Sizewell C cooling water system

Cooling water at Sizewell C will be drawn from the sea by four submerged intake heads, and released through two submerged outfall heads. These concrete structures are located on the seabed some three kilometres from the shore. 

HR Wallingford’s expertise in sedimentation, coastal hydraulics, computational fluid dynamics (CFD) and physical modelling underpinned the robust guidance we provided for the design of the cooling system. Our advice was used to:

• optimise the layout of the intake head to help reduce the impact of the new structures on the local flow conditions, and therefore the local marine environment
• address sedimentation inside the cooling system to help design a resilient hydraulic system that considers the risks of increased head loss and needs for maintenance
• deliver valuable wave pressure and force data that will ensure a vigorous structural design of the intake and outfall submerged heads
• ensure the stability of foundations by testing the seabed scour protection
• minimise air entrainment and related risks in the outfall tunnel through optimisation of the outfall structure design. 
   

Sizewell is exposed to waves generated across the North Sea and Atlantic Ocean.
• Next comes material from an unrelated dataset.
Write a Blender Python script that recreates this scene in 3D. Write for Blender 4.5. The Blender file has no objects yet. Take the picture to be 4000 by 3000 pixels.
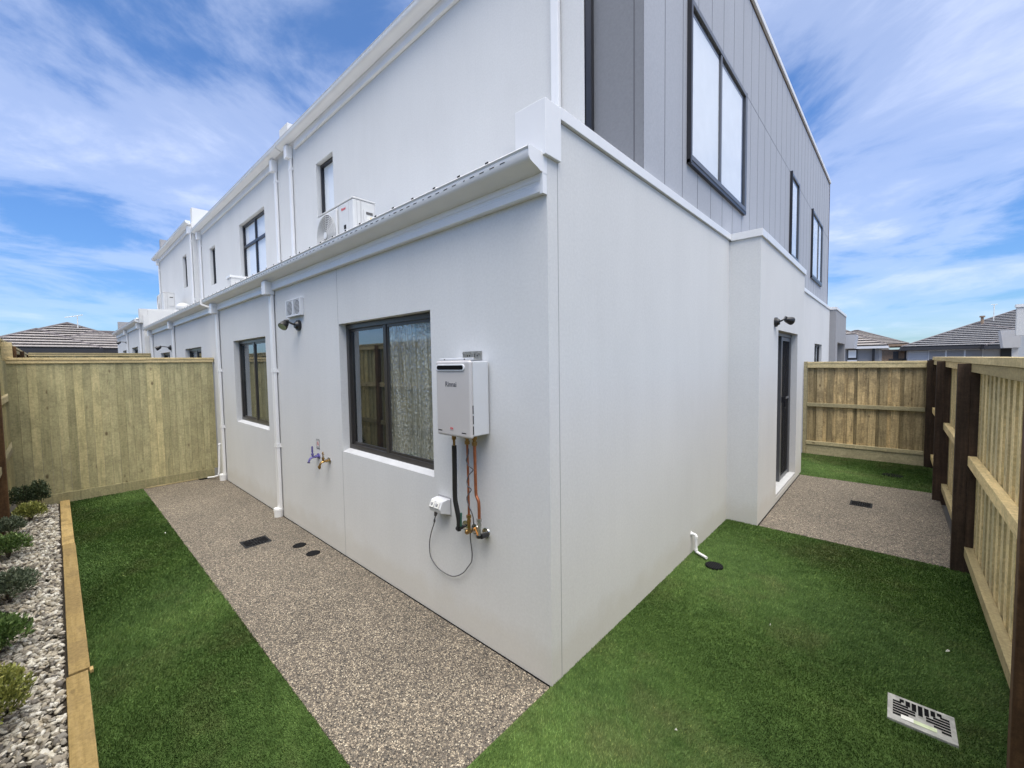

HR Wallingford carried out a joint probability and wave transformation study using UK Met Office offshore data to derive extreme wave heights and water levels at the location of the intake and outfall heads; these informed the engineering design of the structures. 

Using advanced CFD models, our team explored flows around 10 different intake head designs and identified the best design option in terms of head losses, flow distribution and side-entry velocities. 
We identified areas where sediment was deposited in the intake and in the pumping station forebay onshore to support the siltation assessment for the cooling system. 

We developed a 1:40 scale physical model of the seawater intake and outfall and tested them in the 1:100 year and 1:10,000 year return period storms. We measured wave loads on the heads and on internal walls of the seawater intake, as well as pressures; these were used to calibrate the twin OpenFOAM CFD model. The 3D pressure maps from the CFD model were used directly in our client’s structural analysis software. We also used the physical models to check the stability of the scour rock protection to be placed on the seabed around the heads. 

We built a 1:20 scale physical model of the outfall building, which collects all the spent cooling water before discharging it back to the sea via the outfall tunnel. The design of the weir and the entrance to the drop shaft were modelled under normal operation and maintenance flow rates to assess the hydraulic performance and the risks of air entrainment into the outfall system.